Ainda que seja ótimo poder anunciar a existência de mais um musical na praça, Annie decididamente não é um dos grandes. Nem em sua encarnação original, na Broadway, em 1977, quando foi um smash de público e crítica, permanecendo em cartaz por seis anos e ganhando sete Tonys (o Oscar do teatro americano). Ainda assim, apesar da simpatia do diretor Will Gluck na adaptação (a terceira, sucedendo uma opulenta produção de John Huston em 1982, indicada a dois Oscars, e uma versão em telefilme da Disney, de 1999), esse novo Annie não faz jus ao material de origem.

Com uma produção recheada de figurões – Will Smith e Jay-Z na parte executiva, astros como Jamie Foxx e Cameron Diaz no elenco, e a revelação de Indomável Sonhadora (2012), Quvenzhané Wallis, à frente – o trabalho bem que tenta, mas naufraga sob o peso de seu bom-mocismo e star power. Decisões equivocadas em vários fronts – arranjos, coreografias, mudanças no enredo original – tornam o espevitado e até pungente Annie de outrora numa obra colorida, feel-good, completamente genérica, o que diz muito sobre o estado atual dos musicais.

Annie Bennett (Wallis) é uma órfã que vive aos cuidados da megera sra. Hannigan (Cameron Diaz). Em sua rotina cinzenta, ela e as colegas têm de aturar os caprichos da dona do abrigo, uma cantora frustrada, que se oferece a todos os homens que aparecem em sua propriedade. Todas as semanas, Annie vai a um restaurante italiano esperar que seus pais, que a abandonaram logo após o nascimento, voltem para lhe buscar.

A rotina da garota se transforma quando ela esbarra no milionário Will Stacks (Foxx). Homem esnobe e autocentrado, candidato a prefeito de Nova York, ele é convencido pelo assessor (Bobby Cannavale, de Blue Jasmine) de que adotar a criança seria uma tacada brilhante para seus propósitos eleitorais. A vida da menina – e, por seu turno, as de Stacks e da mulher que é seu braço-direito (e pretendente), Grace (Rose Byrne, de X-Men – Primeira Classe) – muda da noite para o dia. Desse ponto em diante, a relação entre Annie e Stacks será o centro da trama.

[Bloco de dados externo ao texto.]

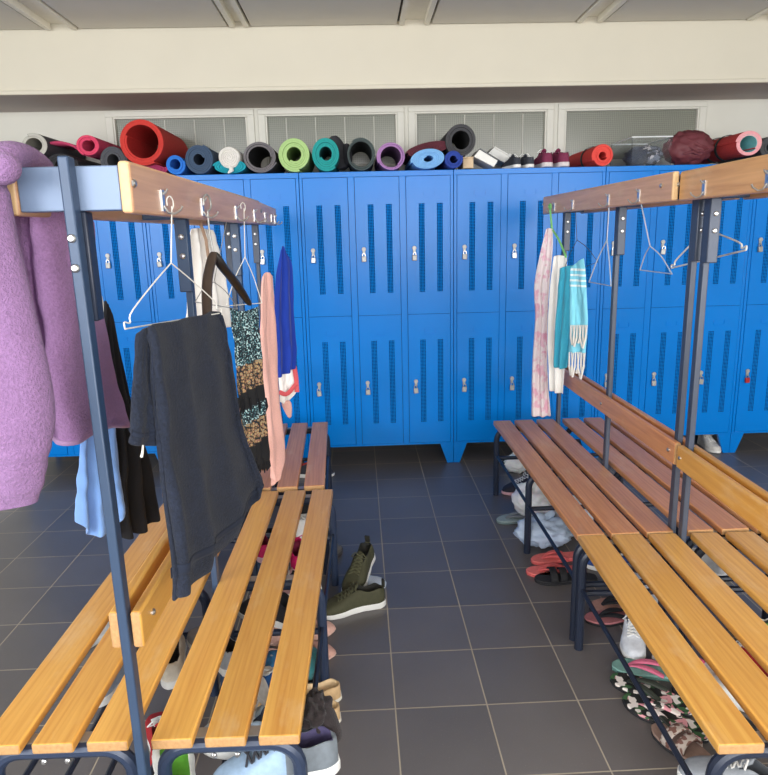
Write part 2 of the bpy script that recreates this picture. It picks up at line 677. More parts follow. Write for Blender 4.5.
def roundU(w0, w1, ztop, r, y, n=6):
    """points of an upside-down U standing on the floor"""
    p = [(w0, y, 0), (w0, y, ztop - r)]
    for k in range(1, n + 1):
        a = PI - PI / 2 * k / n
        p.append((w0 + r + r * math.cos(a), y, ztop - r + r * math.sin(a)))
    for k in range(n + 1):
        a = PI / 2 - PI / 2 * k / n
        p.append((w1 - r + r * math.cos(a), y, ztop - r + r * math.sin(a)))
    p.append((w1, y, 0))
    return p


def bolt(name, c, axis, rad, parent):
    m = MB().lathe([(0, 0), (rad, 0), (rad, .003), (rad * .65, .0055), (0, .006)], 10)
    ax = Vector(axis)
    m.build(name, MAT['zinc'], parent, tf=Matrix.Translation(c) @ ax.to_track_quat('Z', 'Y').to_matrix().to_4x4())


LEGS = []


def make_bench(label, loc, rz, L, plank_x, frames, posts, hooks, half_rail, post_x, zr, wmat, railmat, steel, legmat, near_front, rods=(0, .34, .66, 1), rail_x=None, lean=0):
    """double bench in its own frame: x across, y along from the near end; plank_x: (x0, x1) of each plank"""
    t = thing('changing_bench', label, 'bench', loc, rz, group='double changing benches with coat rails')
    SZ = .42
    rx = post_x if rail_x is None else rail_x
    for (a, b) in plank_x:
        MB().box((a, 0, SZ - .024), (b, L, SZ), mis=[0, 0, 1, 1, 0, 0]).build('plank', [wmat, MAT['wood_end']], t, bevel=.004)
    halves = ((plank_x[0][0], plank_x[2][1]), (plank_x[3][0], plank_x[5][1]))
    for (h0, h1) in halves:
        w0, w1 = h0 + .012, h1 - .006
        for fy in frames:
            f = MB().tube(roundU(w0, w1, .3795, .06, fy), .0155, 10, flat=(1, 1)).build('leg_frame', MAT[legmat], t)
            for ww in (w0, w1):
                LEGS.append((loc[0] + ww * math.cos(rz) - fy * math.sin(rz), loc[1] + ww * math.sin(rz) + fy * math.cos(rz)))
            MB().cyl((w0, fy, .215), (w1, fy, .215), .011, 8).build('rung', MAT[legmat], f)
            xm = (h0 + h1) / 2
            for q in (-.03, .02):
                bolt('bolt', (xm + q, fy - .0152, .3665), (0, -1, 0), .0065, f)
            MB().box((h0 + .01, fy + .004, .3815), (h1 - .01, fy + .034, .3958)).build('seat_support', MAT['zinc_dull'], t)
        for q in rods:
            xx = w0 + .0 + (w1 - w0) * q
            MB().cyl((xx, frames[0], .232), (xx, frames[-1], .232), .0075, 8).build('shoe_rack_rod', MAT['steel_dark'], t)
    ztop = zr + .081
    for k, py in enumerate(posts):
        front = near_front and k == 0
        p = MB()
        sx_ = .0095
        p.box((post_x - sx_, py - .014, 0), (post_x + sx_, py + .014, (ztop + .008) if front else zr + .07))
        for v in p.v:
            v.x += lean * v.z / 1.55 if front else 0
        po = p.build('post', MAT[steel], t, bevel=.003)
        tx = post_x + (lean if front else 0)
        q = .0165
        y0, y1 = (py + .0142, py + .046) if front else (py - .046, py - .0142)
        bo = MB().box((tx - q, y0, zr - .19), (tx + q, y1, zr)).build('rail_bracket', MAT['steel_dark' if front else steel], t, bevel=.003)
        # the wide head between the two rails
        MB().box((rx - half_rail + .0215, py - .03 if not front else py + .0142, zr + .001), (rx + half_rail - .0215, py + .03 if not front else py + .05, zr + .075)).build('head_plate', MAT['steel_plate' if front else steel], bo, bevel=.002)
        yf = py - .0141 if front else y0
        for zz in (zr - .045, zr - .095):
            bolt('bolt', (tx, yf, zz), (0, -1, 0), .0075, po if front else bo)
    for sx in (-1, 1):
        xo = rx + sx * half_rail
        xi = xo - sx * .021
        rl = MB().box((min(xo, xi), -.012, zr - .005), (max(xo, xi), L - .006, zr + .082), mis=[0, 0, 1, 1, 0, 0]).build('hook_rail', [railmat, MAT['rail_end']], t, bevel=.006, seg=3)
        for hy in hooks:
            h = MB()
            q = sx
            h.box((min(xo, xo + q * .003), hy - .008, zr + .004), (max(xo, xo + q * .003), hy + .008, zr + .044))
            h.tube([(xo + q * .002, hy, zr + .014), (xo + q * .010, hy, zr + .001), (xo + q * .022, hy, zr - .001), (xo + q * .034, hy, zr + .006), (xo + q * .038, hy, zr + .013)], .0026, 8)
            h.tube([(xo + q * .002, hy, zr + .036), (xo + q * .008, hy, zr + .040), (xo + q * .012, hy, zr + .046)], .0026, 8)
            h.build('coat_hook', MAT['zinc'], rl)
        for sy in (posts[0], posts[-1]):
            bolt('rail_bolt', (xo, sy + .02, zr + .045), (sx, 0, 0), .0075, rl)
        # low back board against the posts
        bx0 = post_x + sx * .0106
        bx1 = post_x + sx * .0320
        bb = MB().box((min(bx0, bx1), -.034 if near_front else 0, .66), (max(bx0, bx1), L - .004, .738), mis=[0, 0, 1, 1, 0, 0]).build('back_board', [wmat, MAT['wood_end']], t, bevel=.006, seg=3)
        for sy in posts:
            bolt('board_bolt', (bx1, min(L - .03, max(.03, sy)), .70), (sx, 0, 0), .007, bb)
    return t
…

Annie, o novo filme, toma liberdades que enfraquecem tanto o enredo quanto o score de Annie, a peça. Seu número mais lembrado – “It’s the Hard Knock Life” – ganha uma releitura que lembra mais um episódio de Chiquititas e Glee do que um retrato da vida odiosa na casa de Hannigan. E a tentativa de modernizar os arranjos transformou as canções mais duradouras (“Tomorrow”) em festivais de autotune e batidas de hip-hop – 2014/15 total, mas com muito pouco da atemporalidade que faz as melhores canções do teatro americano.

E há também o problema dos intérpretes. Quvenzhané Wallis surpreende, com sua pouca idade e experiência em musicais, entregando uma Annie contida e graciosa, tendo a seu lado o sempre eficiente Jamie “Ray” Foxx. Mas a maior parte do elenco soa como o filme em si – competente, mas nada especial, à exceção de Rose Byrne, que canta de verdade, mas é pouco aproveitada. Quem realmente atrapalha é Cameron Diaz. Seu gestual exagerado, o excesso de caretas, as tentativas de chamar a atenção em todos os números, são exemplos do que não fazer num musical, lembrando mais a participação desastrosa de Jim Carrey em Desventuras em Série (2005).

Com toda a fofice, a aversão pelos momentos mais sombrios do original, a ambientação hipercolorida e iluminada, este Annie tenta mirar no público infantil, mas o resultado é infantil no mau sentido, uma obra suave, de baixo impacto e pouca criatividade, entretenimento sem maiores apostas, que deve divertir crianças e adultos, mas cuja vida útil não resiste à saída do cinema. Que venham mais musicais, porém.